**TASK DIRECTIONS:** Omit all pictures, then retype the data exactly as given.

**PROVIDED MATERIAL:**
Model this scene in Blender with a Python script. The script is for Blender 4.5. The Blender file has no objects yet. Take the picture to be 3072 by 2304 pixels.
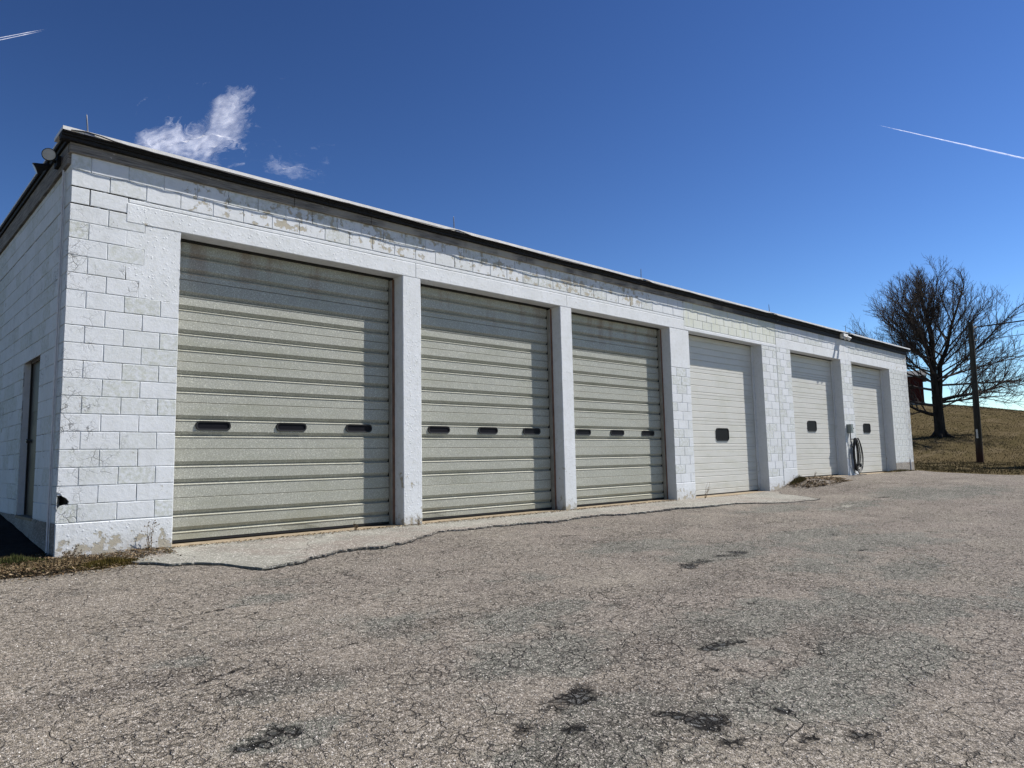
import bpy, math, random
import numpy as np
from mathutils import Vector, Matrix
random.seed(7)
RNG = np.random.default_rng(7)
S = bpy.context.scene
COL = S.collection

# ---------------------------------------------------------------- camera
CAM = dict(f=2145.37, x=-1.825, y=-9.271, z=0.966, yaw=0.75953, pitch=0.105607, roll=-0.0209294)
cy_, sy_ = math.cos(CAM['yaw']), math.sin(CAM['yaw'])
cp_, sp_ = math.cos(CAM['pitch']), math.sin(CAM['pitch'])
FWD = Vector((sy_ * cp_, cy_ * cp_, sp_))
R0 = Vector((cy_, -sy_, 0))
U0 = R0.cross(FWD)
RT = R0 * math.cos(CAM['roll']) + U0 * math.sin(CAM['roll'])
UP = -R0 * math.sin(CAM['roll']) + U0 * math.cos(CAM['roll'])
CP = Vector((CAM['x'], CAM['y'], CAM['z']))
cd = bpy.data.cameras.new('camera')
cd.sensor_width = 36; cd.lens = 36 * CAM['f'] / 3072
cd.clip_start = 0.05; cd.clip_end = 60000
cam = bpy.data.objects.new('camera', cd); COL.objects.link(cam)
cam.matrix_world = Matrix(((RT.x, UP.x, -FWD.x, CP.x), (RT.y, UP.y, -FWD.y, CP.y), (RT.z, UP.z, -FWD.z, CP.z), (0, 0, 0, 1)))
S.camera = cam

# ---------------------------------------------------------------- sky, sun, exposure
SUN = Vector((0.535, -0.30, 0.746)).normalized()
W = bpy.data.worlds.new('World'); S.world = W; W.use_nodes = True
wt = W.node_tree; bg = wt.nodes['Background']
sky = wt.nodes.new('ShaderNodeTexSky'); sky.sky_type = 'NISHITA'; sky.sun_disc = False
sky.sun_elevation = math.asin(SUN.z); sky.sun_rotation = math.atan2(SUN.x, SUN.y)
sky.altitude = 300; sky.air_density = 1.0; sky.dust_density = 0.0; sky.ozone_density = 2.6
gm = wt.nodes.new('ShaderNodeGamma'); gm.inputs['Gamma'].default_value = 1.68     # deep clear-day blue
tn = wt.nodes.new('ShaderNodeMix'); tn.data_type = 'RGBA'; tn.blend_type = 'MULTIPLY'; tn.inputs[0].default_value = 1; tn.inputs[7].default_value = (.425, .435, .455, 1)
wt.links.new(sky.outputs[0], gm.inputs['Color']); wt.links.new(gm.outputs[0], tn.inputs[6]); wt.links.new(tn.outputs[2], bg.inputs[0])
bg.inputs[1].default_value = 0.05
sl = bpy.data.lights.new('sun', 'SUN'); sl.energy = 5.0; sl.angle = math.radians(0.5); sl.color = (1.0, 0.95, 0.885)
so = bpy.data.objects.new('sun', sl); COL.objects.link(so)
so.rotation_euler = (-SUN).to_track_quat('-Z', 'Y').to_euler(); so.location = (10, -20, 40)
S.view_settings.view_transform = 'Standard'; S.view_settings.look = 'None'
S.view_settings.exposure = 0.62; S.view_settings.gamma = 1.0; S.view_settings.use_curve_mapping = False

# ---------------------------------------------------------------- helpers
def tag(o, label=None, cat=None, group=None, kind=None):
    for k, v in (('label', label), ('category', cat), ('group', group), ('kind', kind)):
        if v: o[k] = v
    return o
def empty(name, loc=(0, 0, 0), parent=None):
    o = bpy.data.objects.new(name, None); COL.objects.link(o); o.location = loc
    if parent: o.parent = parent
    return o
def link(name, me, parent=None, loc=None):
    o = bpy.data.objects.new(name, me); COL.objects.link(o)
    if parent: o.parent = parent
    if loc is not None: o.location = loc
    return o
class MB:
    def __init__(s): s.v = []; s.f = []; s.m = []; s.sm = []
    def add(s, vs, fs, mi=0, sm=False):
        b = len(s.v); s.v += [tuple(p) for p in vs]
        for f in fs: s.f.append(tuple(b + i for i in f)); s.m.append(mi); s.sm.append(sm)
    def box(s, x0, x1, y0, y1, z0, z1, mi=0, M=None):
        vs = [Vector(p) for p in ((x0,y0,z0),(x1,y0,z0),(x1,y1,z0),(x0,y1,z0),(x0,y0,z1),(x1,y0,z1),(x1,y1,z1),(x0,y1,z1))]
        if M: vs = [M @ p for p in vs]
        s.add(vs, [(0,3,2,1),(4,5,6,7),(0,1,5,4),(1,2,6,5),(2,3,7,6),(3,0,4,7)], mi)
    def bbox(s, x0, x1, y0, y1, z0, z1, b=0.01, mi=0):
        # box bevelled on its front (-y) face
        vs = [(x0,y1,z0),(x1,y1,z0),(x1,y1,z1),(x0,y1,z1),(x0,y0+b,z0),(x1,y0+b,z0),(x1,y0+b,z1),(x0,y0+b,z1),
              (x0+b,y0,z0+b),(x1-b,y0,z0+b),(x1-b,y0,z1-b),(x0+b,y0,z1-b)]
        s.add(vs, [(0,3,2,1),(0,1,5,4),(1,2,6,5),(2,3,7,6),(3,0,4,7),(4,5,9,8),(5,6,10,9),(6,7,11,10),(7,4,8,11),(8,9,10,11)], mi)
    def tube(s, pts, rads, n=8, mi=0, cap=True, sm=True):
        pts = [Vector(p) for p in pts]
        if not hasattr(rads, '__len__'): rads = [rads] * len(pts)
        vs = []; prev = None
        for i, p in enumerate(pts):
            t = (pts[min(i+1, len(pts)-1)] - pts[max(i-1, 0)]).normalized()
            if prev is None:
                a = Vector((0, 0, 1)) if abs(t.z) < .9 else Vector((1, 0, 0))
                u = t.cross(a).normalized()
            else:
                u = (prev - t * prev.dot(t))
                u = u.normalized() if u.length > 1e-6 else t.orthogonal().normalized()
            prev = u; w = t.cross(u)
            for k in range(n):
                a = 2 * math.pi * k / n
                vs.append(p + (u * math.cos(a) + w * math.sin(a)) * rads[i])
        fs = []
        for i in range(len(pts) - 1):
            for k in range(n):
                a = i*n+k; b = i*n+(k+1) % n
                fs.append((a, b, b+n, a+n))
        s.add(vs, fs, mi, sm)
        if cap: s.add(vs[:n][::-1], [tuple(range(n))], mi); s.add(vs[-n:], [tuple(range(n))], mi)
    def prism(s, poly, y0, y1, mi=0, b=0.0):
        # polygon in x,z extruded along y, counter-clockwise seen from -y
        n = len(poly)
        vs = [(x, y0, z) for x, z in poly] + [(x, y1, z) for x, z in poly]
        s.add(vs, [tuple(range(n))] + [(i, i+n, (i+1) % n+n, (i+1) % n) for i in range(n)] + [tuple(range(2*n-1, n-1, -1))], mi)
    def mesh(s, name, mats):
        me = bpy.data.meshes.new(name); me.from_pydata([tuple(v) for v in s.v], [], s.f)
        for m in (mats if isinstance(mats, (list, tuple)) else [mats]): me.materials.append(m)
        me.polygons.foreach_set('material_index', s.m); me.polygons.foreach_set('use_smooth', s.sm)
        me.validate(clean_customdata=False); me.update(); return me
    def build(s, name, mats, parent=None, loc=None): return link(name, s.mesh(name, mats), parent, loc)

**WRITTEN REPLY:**
Model this scene in Blender with a Python script. The script is for Blender 4.5. The Blender file has no objects yet. Take the picture to be 3072 by 2304 pixels.
import bpy, math, random
import numpy as np
from mathutils import Vector, Matrix
random.seed(7)
RNG = np.random.default_rng(7)
S = bpy.context.scene
COL = S.collection

# ---------------------------------------------------------------- camera
CAM = dict(f=2145.37, x=-1.825, y=-9.271, z=0.966, yaw=0.75953, pitch=0.105607, roll=-0.0209294)
cy_, sy_ = math.cos(CAM['yaw']), math.sin(CAM['yaw'])
cp_, sp_ = math.cos(CAM['pitch']), math.sin(CAM['pitch'])
FWD = Vector((sy_ * cp_, cy_ * cp_, sp_))
R0 = Vector((cy_, -sy_, 0))
U0 = R0.cross(FWD)
RT = R0 * math.cos(CAM['roll']) + U0 * math.sin(CAM['roll'])
UP = -R0 * math.sin(CAM['roll']) + U0 * math.cos(CAM['roll'])
CP = Vector((CAM['x'], CAM['y'], CAM['z']))
cd = bpy.data.cameras.new('camera')
cd.sensor_width = 36; cd.lens = 36 * CAM['f'] / 3072
cd.clip_start = 0.05; cd.clip_end = 60000
cam = bpy.data.objects.new('camera', cd); COL.objects.link(cam)
cam.matrix_world = Matrix(((RT.x, UP.x, -FWD.x, CP.x), (RT.y, UP.y, -FWD.y, CP.y), (RT.z, UP.z, -FWD.z, CP.z), (0, 0, 0, 1)))
S.camera = cam

# ---------------------------------------------------------------- sky, sun, exposure
SUN = Vector((0.535, -0.30, 0.746)).normalized()
W = bpy.data.worlds.new('World'); S.world = W; W.use_nodes = True
wt = W.node_tree; bg = wt.nodes['Background']
sky = wt.nodes.new('ShaderNodeTexSky'); sky.sky_type = 'NISHITA'; sky.sun_disc = False
sky.sun_elevation = math.asin(SUN.z); sky.sun_rotation = math.atan2(SUN.x, SUN.y)
sky.altitude = 300; sky.air_density = 1.0; sky.dust_density = 0.0; sky.ozone_density = 2.6
gm = wt.nodes.new('ShaderNodeGamma'); gm.inputs['Gamma'].default_value = 1.68     # deep clear-day blue
tn = wt.nodes.new('ShaderNodeMix'); tn.data_type = 'RGBA'; tn.blend_type = 'MULTIPLY'; tn.inputs[0].default_value = 1; tn.inputs[7].default_value = (.425, .435, .455, 1)
wt.links.new(sky.outputs[0], gm.inputs['Color']); wt.links.new(gm.outputs[0], tn.inputs[6]); wt.links.new(tn.outputs[2], bg.inputs[0])
bg.inputs[1].default_value = 0.05
sl = bpy.data.lights.new('sun', 'SUN'); sl.energy = 5.0; sl.angle = math.radians(0.5); sl.color = (1.0, 0.95, 0.885)
so = bpy.data.objects.new('sun', sl); COL.objects.link(so)
so.rotation_euler = (-SUN).to_track_quat('-Z', 'Y').to_euler(); so.location = (10, -20, 40)
S.view_settings.view_transform = 'Standard'; S.view_settings.look = 'None'
S.view_settings.exposure = 0.62; S.view_settings.gamma = 1.0; S.view_settings.use_curve_mapping = False

# ---------------------------------------------------------------- helpers
def tag(o, label=None, cat=None, group=None, kind=None):
    for k, v in (('label', label), ('category', cat), ('group', group), ('kind', kind)):
        if v: o[k] = v
    return o
def empty(name, loc=(0, 0, 0), parent=None):
    o = bpy.data.objects.new(name, None); COL.objects.link(o); o.location = loc
    if parent: o.parent = parent
    return o
def link(name, me, parent=None, loc=None):
    o = bpy.data.objects.new(name, me); COL.objects.link(o)
    if parent: o.parent = parent
    if loc is not None: o.location = loc
    return o
class MB:
    def __init__(s): s.v = []; s.f = []; s.m = []; s.sm = []
    def add(s, vs, fs, mi=0, sm=False):
        b = len(s.v); s.v += [tuple(p) for p in vs]
        for f in fs: s.f.append(tuple(b + i for i in f)); s.m.append(mi); s.sm.append(sm)
    def box(s, x0, x1, y0, y1, z0, z1, mi=0, M=None):
        vs = [Vector(p) for p in ((x0,y0,z0),(x1,y0,z0),(x1,y1,z0),(x0,y1,z0),(x0,y0,z1),(x1,y0,z1),(x1,y1,z1),(x0,y1,z1))]
        if M: vs = [M @ p for p in vs]
        s.add(vs, [(0,3,2,1),(4,5,6,7),(0,1,5,4),(1,2,6,5),(2,3,7,6),(3,0,4,7)], mi)
    def bbox(s, x0, x1, y0, y1, z0, z1, b=0.01, mi=0):
        # box bevelled on its front (-y) face
        vs = [(x0,y1,z0),(x1,y1,z0),(x1,y1,z1),(x0,y1,z1),(x0,y0+b,z0),(x1,y0+b,z0),(x1,y0+b,z1),(x0,y0+b,z1),
              (x0+b,y0,z0+b),(x1-b,y0,z0+b),(x1-b,y0,z1-b),(x0+b,y0,z1-b)]
        s.add(vs, [(0,3,2,1),(0,1,5,4),(1,2,6,5),(2,3,7,6),(3,0,4,7),(4,5,9,8),(5,6,10,9),(6,7,11,10),(7,4,8,11),(8,9,10,11)], mi)
    def tube(s, pts, rads, n=8, mi=0, cap=True, sm=True):
        pts = [Vector(p) for p in pts]
        if not hasattr(rads, '__len__'): rads = [rads] * len(pts)
        vs = []; prev = None
        for i, p in enumerate(pts):
            t = (pts[min(i+1, len(pts)-1)] - pts[max(i-1, 0)]).normalized()
            if prev is None:
                a = Vector((0, 0, 1)) if abs(t.z) < .9 else Vector((1, 0, 0))
                u = t.cross(a).normalized()
            else:
                u = (prev - t * prev.dot(t))
                u = u.normalized() if u.length > 1e-6 else t.orthogonal().normalized()
            prev = u; w = t.cross(u)
            for k in range(n):
                a = 2 * math.pi * k / n
                vs.append(p + (u * math.cos(a) + w * math.sin(a)) * rads[i])
        fs = []
        for i in range(len(pts) - 1):
            for k in range(n):
                a = i*n+k; b = i*n+(k+1) % n
                fs.append((a, b, b+n, a+n))
        s.add(vs, fs, mi, sm)
        if cap: s.add(vs[:n][::-1], [tuple(range(n))], mi); s.add(vs[-n:], [tuple(range(n))], mi)
    def prism(s, poly, y0, y1, mi=0, b=0.0):
        # polygon in x,z extruded along y, counter-clockwise seen from -y
        n = len(poly)
        vs = [(x, y0, z) for x, z in poly] + [(x, y1, z) for x, z in poly]
        s.add(vs, [tuple(range(n))] + [(i, i+n, (i+1) % n+n, (i+1) % n) for i in range(n)] + [tuple(range(2*n-1, n-1, -1))], mi)
    def mesh(s, name, mats):
        me = bpy.data.meshes.new(name); me.from_pydata([tuple(v) for v in s.v], [], s.f)
        for m in (mats if isinstance(mats, (list, tuple)) else [mats]): me.materials.append(m)
        me.polygons.foreach_set('material_index', s.m); me.polygons.foreach_set('use_smooth', s.sm)
        me.validate(clean_customdata=False); me.update(); return me
    def build(s, name, mats, parent=None, loc=None): return link(name, s.mesh(name, mats), parent, loc)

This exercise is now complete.